Courageous Women Working to Improve their Community

August 04, 2016

The women of Mujeres Valientes Rural Community Bank are helping the small farmers in their community increase their productivity, food security and incomes.

Maria Cristina Castillo and eleven other women banded together to form a seed bank.

Twelve women in the small town of Jicarito in El Paraíso, Honduras, realized that they needed to work together to improve the economy in their community. The agrarian community suffered from consistently low yields in their staple crops.

The women, who were themselves farmers, recognized that this was affecting food production, as well as lowering incomes, so they came together to create Mujeres Valientes – “Courageous Women” in Spanish – a rural community seed bank.

“We needed to work together to improve economic security for the sake of our children, our homes and our communities,” said Maria Castillo, president of the bank.

Mujeres Valientes sells agricultural inputs and seeds to the farmers of Jicarito at lower prices and runs a field school for the farmers. The seeds are drought-resistant bean seeds that have been certified for quality by the Ministry of Agriculture and Livestock. The seed bank is also responsible for seed fund administration – disbursing financing to certified seed producers, who then repay the loans in cash or seeds.

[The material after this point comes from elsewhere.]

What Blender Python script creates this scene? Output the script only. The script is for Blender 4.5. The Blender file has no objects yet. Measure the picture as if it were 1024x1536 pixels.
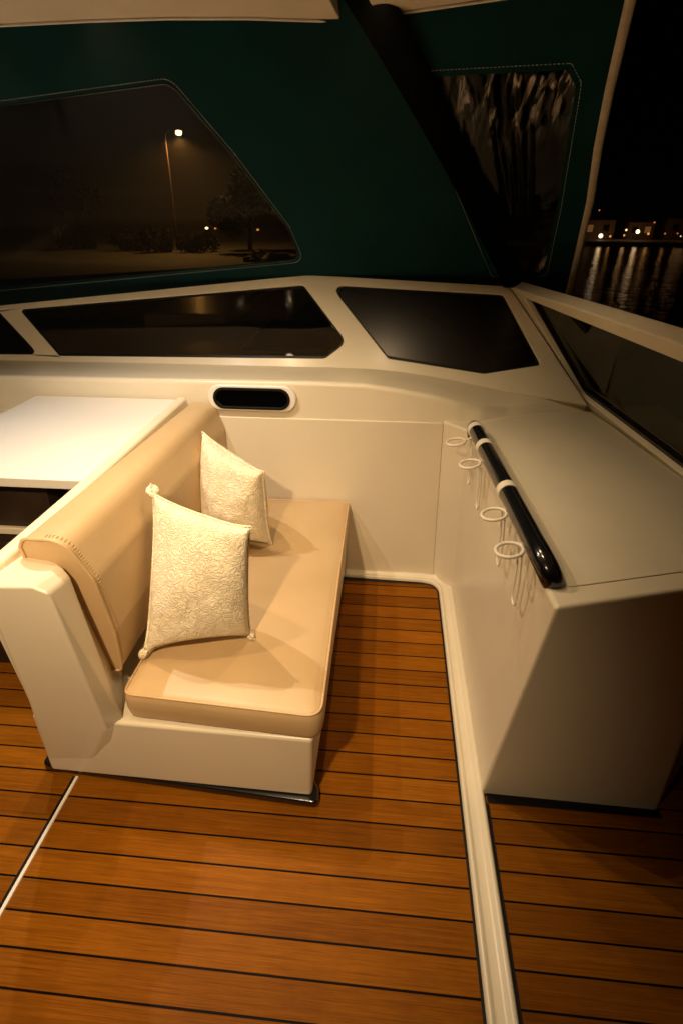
import bpy, bmesh, math, random
from mathutils import Vector, Matrix, noise
random.seed(7)
PI = math.pi
sc = bpy.context.scene
COL = sc.collection

# ------------------------------------------------------------------ helpers
def link(o, parent=None):
    COL.objects.link(o)
    if parent: o.parent = parent
    return o

def thing(name, label, cat, group=None):
    o = bpy.data.objects.new(name, None); o.empty_display_size = .1
    COL.objects.link(o)
    return tag(o, label, cat, group)

def tag(o, label=None, cat=None, group=None, kind=None):
    if label: o['label'] = label
    if cat: o['category'] = cat
    if group: o['group'] = group
    if kind: o['kind'] = kind
    return o

def setbase(root, loc):
    """put the empty at the thing's base, children stay where they are"""
    root.location = loc
    for c in root.children:
        c.matrix_parent_inverse = Matrix.Translation(loc).inverted()

def obj(name, bm, mat, parent=None, smooth=True, bevel=0, seg=3, ang=30, recalc=True):
    if recalc: bmesh.ops.recalc_face_normals(bm, faces=bm.faces)
    me = bpy.data.meshes.new(name); bm.to_mesh(me); bm.free()
    for p in me.polygons: p.use_smooth = smooth
    if mat: me.materials.append(mat)
    o = bpy.data.objects.new(name, me); link(o, parent)
    if bevel:
        m = o.modifiers.new('bevel', 'BEVEL'); m.width = bevel; m.segments = seg
        m.limit_method = 'ANGLE'; m.angle_limit = math.radians(ang)
        m.use_clamp_overlap = True
    if smooth:
        w = o.modifiers.new('wn', 'WEIGHTED_NORMAL'); w.keep_sharp = True; w.weight = 60
    return o

def add_box(bm, x0, x1, y0, y1, z0, z1):
    vs = [bm.verts.new(c) for c in ((x0,y0,z0),(x1,y0,z0),(x1,y1,z0),(x0,y1,z0),(x0,y0,z1),(x1,y0,z1),(x1,y1,z1),(x0,y1,z1))]
    for f in ((0,3,2,1),(4,5,6,7),(0,1,5,4),(1,2,6,5),(2,3,7,6),(3,0,4,7)): bm.faces.new([vs[i] for i in f])
    return vs

def box(name, x0, x1, y0, y1, z0, z1, mat, parent=None, bevel=.004, seg=3):
    bm = bmesh.new(); add_box(bm, x0,x1,y0,y1,z0,z1)
    return obj(name, bm, mat, parent, bevel=bevel, seg=seg)

def poly_mesh(verts, faces):
    bm = bmesh.new(); vs = [bm.verts.new(v) for v in verts]
    for f in faces: bm.faces.new([vs[i] for i in f])
    return bm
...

The bank is one of 28 rural community banks in Honduras to receive assistance from a seed fund, developed as part of a partnership between TechnoServe and the U.S. Department of Agriculture to help increase smallholders’ access to improved legume seeds. The broader partnership – Sustainable Agricultural Improvement project, or MAS in Spanish – is helping coffee and bean farmers in rural Honduras elevate their incomes through training on good agricultural practices, while also improving market linkages and access to improved inputs.

Thanks to improved seeds, farmers in Jicarito were able to increase their productivey and incomes.

Farmers working with Mujeres Valientes have increased their bean yields from 850 to 1,400 kilograms per hectare to over 2,200 kilograms per hectare. During the 2015 harvest season, the group produced 12,000 kilograms of certified seed, delivering more than a third to small farmers in the region.

The Honduran government has taken notice of the bean farmers’ success. In June, 56 producers organizations participating in MAS signed a marketing agreement with the Honduran Institute for Agricultural Marketing that will guarantee a price of 43 cents per kilogram for more 1,120 bean farming families in 2016 – roughly twice the amount the farmers used to earn when forced to sell to middlemen.

Having a formal market for their beans will ensure that farmers see tangible results from the improved seeds and increased productivity from. The combination of a higher yield and a guaranteed price means these farmers can earn almost 200 percent over their previous income.

The women of Mujeres Valientes are planting the seeds for economic and food security in their community.